With digital tracking breaking, consumer brands that relied on multi-touch attribution are now looking for alternatives to measure marketing effectiveness. The two methods that comply with privacy regulations and can help get closer to true incrementality are marketing mix modeling (MMM) and conversion lift studies (CSL).
Quick context on both:
Marketing mix modeling is a statistical modeling technique that marketers use to determine which channels in their marketing mix deserve credit for sales, in order to reallocate budget to the highest-performing areas.
Conversion lift studies are tests run by marketers to validate what performance would look like if you switched a channel off, or scaled spend up or down.
MMM and CSL don’t operate in silos, and we highly recommend using them together to get a more clear picture. They are very complimentary when done correctly. So, let’s talk about the three ways lift test fit in within MMM:
#1 – Use lift tests to calibrate your MMM
Lift tests are a great way to calibrate your MMM – they give the MMM more information about the ground truth, which will help the model settle on the set of plausible parameters that are consistent with the results that you got from the test.
This can be tricky because the vast majority of MMMs make the assumption that marketing performance doesn’t change over time. If you have two different lift tests with two inconsistent results from one channel, which is very common because channel performance changes over time, it’s not clear which of those lift tests you should use when you’re calibrating your MMM results.
For full transparency, we don’t actually have great solutions for that because, effectively, those MMM platforms are making bad assumptions about the way that marketing performance actually works.
What we do at Recast is, since we have a Bayesian time series model, we’re estimating what the incrementality of every marketing channel is – for every day. That lines up really well with the way lift tests work because we can incorporate those results directly into the Bayesian statistical model by putting priors on the performance of that channel, but only at the time when the lift test was run.
We’re treating the evidence correctly by considering it a snapshot in time and not applying it to how that channel has performed over all of history.
#2 – Use lift tests to proactively test your MMM
Another good way to leverage lift tests is to use them to proactively test the MMM. You should be able to prove outside your MMM that the MMM is right – that’s something we have built within Recast to align our incentives with our clients’. After you receive the results from your MMM, go run a lift test to see if they line up. If they do, you can be more confident in your MMM having picked up true underlying causal signal.
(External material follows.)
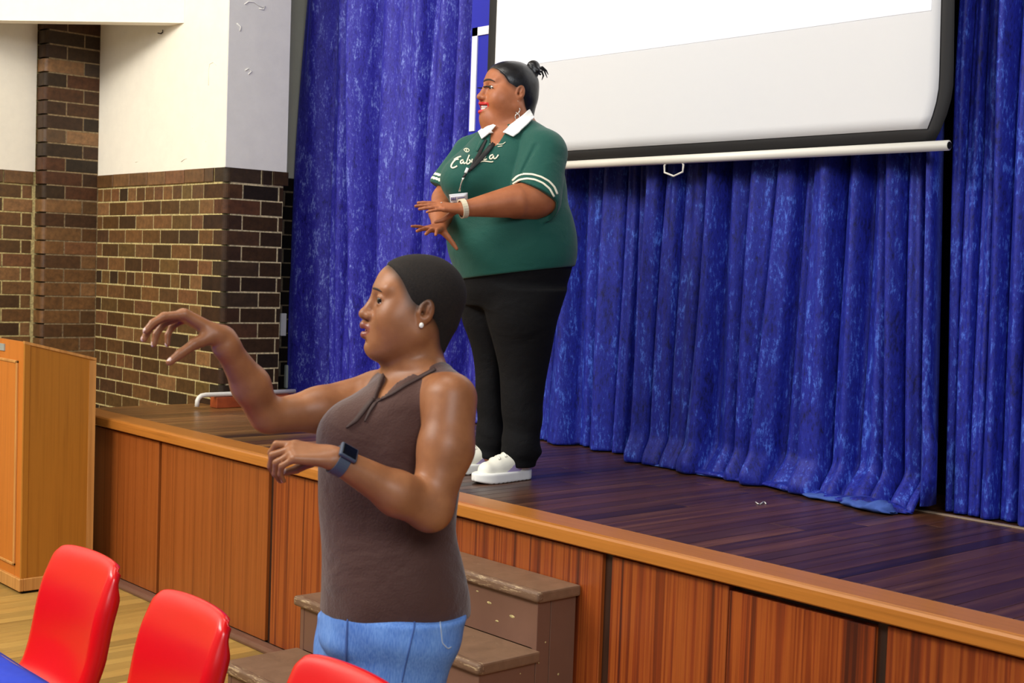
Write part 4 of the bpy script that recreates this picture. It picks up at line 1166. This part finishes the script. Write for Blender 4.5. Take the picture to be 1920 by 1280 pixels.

If we get results from the MMM that say Meta is our best channel and radio is our worst channel, we should be able to test that the following month. A lift test will help you see if the model continues to predict accurately and if your overall marketing efficiency actually improves. Recast’s MMM updates weekly so it gives you the opportunity to be more dynamic and run lift tests more often to audit the model.
A quick note here: when an MMM and a well-run experiment disagree, the well-run part being very important, it’s normally the MMM that’s wrong. The model is making a lot more assumptions than the experiment so when you have experimental data that conflicts with your MMM, go take a look at why the model might be wrong.
#3 – Use MMM to get additional insight into incrementality
Another way to think about the relationship between MMM and CSL is to think about MMM as providing additional insight into incrementality for all of the times that you can’t be running lift tests.
Lift tests are a great way to get to incrementality, but they have a couple of drawbacks:
Firstly, they are expensive to run so brands do them sporadically. Most companies have some discrete points in the year when they test a few of their different channels – but it’s only one or two tests a year. Secondly, they are measured at discrete points in time, so they tell us about the performance of the channel at that time, but not necessarily about the performance of the channel in general.
Let’s say you ran a lift test six months ago. You got information from it, but we expect the world to have potentially changed in meaningful ways over the last six months. MMM can pull all of those different pieces of evidence that you have together into one view based on all of the current data that you have.
Your marketing mix modeling framework should be able to take into account the evidence from lift tests, but only as a snapshot of that point in time. If your marketing mix model estimates one effectiveness for every marketing channel’s overall time, you’ll have a problem incorporating those results.
That’s actually a really tricky thing to get right. We have done it at Recast, but it’s a thing to be careful of when you’re selecting an MMM vendor because it’s not easily solvable..
How to combine lift tests with Recast’s model
Our models don’t necessarily propose lift tests directly but, for example, our clients can see what channels MMM says are performing very well but digital tracking says they’re not. Instead of arguing over methodology, we can tell them to run a lift test and verify which method is right. They often see that the lift test looks like the Recast results and they now feel confident that Recast is measuring incrementality.
Another situation where this can happen is if Recast’s results are very uncertain – maybe our client has a few small channels or channels that are highly correlated with other channels. We show the uncertainty and, if we want to get more precision, we propose running a lift test.
At the end of the day, these marketing measurement methods are very complementary, and when done right, you can use the MMM to pull together the evidence that you have from those lift tests in order to get a holistic, continuous view of incrementality for your business.